* **THE TASK**: Starting at the line that contains "Build this scene", reproduce each line exactly up to and including the line that contains "random.seed(11)". Reproduce nothing else.

* **INPUT RECORDS**:
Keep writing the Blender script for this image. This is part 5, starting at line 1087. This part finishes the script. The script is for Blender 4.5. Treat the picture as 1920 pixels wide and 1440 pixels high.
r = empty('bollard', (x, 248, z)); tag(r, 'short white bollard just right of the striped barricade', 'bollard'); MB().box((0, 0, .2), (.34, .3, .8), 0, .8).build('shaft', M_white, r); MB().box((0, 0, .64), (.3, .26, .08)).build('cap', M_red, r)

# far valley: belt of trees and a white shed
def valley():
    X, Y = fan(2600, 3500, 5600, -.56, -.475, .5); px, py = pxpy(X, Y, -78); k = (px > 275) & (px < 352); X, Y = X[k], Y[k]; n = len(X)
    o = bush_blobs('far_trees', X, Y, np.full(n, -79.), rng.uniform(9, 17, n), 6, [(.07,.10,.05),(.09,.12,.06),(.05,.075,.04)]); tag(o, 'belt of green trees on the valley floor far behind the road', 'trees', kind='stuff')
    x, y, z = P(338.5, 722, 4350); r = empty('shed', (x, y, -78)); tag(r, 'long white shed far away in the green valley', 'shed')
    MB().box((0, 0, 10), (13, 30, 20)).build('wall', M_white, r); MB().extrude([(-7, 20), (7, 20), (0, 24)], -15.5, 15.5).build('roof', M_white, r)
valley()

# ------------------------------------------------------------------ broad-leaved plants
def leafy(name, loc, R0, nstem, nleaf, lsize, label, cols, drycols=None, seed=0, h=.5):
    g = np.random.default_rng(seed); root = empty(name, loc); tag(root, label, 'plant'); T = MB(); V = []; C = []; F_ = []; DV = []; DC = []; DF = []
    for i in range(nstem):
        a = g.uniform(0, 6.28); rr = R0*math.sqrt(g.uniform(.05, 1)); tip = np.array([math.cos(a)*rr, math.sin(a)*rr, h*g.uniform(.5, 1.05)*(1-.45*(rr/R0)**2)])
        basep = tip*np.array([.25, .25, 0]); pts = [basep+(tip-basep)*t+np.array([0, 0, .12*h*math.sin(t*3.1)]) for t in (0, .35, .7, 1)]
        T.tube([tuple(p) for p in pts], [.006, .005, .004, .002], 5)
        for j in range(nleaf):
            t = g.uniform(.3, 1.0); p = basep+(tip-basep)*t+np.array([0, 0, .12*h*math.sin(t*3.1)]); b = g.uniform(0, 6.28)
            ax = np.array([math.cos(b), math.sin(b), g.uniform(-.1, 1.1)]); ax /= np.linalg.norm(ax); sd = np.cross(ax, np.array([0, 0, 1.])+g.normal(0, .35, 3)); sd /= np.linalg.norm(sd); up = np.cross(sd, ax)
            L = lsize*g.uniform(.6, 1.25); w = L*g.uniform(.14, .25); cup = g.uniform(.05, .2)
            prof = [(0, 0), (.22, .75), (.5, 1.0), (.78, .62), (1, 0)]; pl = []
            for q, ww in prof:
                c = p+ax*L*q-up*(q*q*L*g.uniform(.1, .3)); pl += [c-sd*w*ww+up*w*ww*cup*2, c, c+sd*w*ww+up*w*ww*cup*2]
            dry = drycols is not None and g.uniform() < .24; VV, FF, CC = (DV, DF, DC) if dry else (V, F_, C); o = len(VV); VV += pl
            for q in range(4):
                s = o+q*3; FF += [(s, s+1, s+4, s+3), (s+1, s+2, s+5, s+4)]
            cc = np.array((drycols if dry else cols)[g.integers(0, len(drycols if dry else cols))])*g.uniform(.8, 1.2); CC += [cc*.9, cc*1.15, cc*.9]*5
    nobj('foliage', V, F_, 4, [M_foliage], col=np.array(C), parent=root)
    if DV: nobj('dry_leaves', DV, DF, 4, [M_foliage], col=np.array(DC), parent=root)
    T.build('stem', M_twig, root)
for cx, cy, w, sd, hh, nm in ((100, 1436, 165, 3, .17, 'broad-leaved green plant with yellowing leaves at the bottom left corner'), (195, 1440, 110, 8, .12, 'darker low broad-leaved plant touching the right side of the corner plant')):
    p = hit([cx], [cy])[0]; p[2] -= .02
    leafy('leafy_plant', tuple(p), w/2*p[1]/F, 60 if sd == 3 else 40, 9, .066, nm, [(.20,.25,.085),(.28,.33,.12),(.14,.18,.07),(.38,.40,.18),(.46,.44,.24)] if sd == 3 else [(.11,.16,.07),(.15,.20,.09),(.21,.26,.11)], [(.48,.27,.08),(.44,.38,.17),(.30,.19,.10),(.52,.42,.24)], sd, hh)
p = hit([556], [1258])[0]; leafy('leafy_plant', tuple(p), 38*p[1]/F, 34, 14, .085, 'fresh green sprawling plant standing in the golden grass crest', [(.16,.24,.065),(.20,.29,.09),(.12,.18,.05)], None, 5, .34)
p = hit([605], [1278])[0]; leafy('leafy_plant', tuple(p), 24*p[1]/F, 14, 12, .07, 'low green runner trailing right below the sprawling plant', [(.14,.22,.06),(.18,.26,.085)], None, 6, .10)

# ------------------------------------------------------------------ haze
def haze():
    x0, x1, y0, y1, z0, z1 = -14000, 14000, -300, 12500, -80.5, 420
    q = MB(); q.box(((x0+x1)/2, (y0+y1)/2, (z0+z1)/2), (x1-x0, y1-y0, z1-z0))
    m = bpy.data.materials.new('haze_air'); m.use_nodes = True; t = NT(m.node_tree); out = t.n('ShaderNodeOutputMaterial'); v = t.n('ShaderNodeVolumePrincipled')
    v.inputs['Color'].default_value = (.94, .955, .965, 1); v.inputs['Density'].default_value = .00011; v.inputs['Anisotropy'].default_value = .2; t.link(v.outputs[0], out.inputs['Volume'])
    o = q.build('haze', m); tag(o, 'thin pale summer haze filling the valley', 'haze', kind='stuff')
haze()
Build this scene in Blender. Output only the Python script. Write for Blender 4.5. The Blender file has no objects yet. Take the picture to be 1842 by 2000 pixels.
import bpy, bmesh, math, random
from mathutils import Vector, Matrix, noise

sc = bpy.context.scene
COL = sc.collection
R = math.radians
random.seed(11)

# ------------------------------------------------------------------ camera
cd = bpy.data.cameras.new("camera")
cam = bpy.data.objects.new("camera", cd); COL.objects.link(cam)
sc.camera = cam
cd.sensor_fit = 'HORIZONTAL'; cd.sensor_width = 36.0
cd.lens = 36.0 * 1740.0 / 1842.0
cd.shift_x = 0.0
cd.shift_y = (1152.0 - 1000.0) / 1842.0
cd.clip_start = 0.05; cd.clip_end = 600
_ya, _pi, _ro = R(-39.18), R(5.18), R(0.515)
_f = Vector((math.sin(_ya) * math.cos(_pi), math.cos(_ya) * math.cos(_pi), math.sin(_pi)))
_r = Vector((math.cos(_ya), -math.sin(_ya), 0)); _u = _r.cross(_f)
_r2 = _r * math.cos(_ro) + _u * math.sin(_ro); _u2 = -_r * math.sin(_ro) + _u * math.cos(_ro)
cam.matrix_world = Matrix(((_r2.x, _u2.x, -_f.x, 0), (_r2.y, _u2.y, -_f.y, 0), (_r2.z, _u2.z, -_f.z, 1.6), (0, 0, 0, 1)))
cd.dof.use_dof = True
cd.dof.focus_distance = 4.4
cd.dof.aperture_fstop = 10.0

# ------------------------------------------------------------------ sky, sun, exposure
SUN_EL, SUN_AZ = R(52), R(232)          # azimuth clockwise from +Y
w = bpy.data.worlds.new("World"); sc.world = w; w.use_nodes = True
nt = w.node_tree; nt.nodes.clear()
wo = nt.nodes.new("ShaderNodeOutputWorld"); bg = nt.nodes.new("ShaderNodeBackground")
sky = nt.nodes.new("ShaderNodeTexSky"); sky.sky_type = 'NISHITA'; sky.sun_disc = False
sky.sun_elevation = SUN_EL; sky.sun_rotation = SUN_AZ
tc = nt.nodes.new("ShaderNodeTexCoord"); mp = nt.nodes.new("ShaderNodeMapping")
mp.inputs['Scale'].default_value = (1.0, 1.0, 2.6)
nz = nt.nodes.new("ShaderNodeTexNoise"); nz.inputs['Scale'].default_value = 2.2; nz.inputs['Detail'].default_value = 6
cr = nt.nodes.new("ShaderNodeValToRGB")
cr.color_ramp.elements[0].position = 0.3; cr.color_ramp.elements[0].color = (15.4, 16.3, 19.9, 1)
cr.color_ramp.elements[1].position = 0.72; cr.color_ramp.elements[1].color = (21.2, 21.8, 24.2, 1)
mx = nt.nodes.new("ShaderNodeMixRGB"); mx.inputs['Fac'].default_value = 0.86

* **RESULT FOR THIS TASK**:
Build this scene in Blender. Output only the Python script. Write for Blender 4.5. The Blender file has no objects yet. Take the picture to be 1842 by 2000 pixels.
import bpy, bmesh, math, random
from mathutils import Vector, Matrix, noise

sc = bpy.context.scene
COL = sc.collection
R = math.radians
random.seed(11)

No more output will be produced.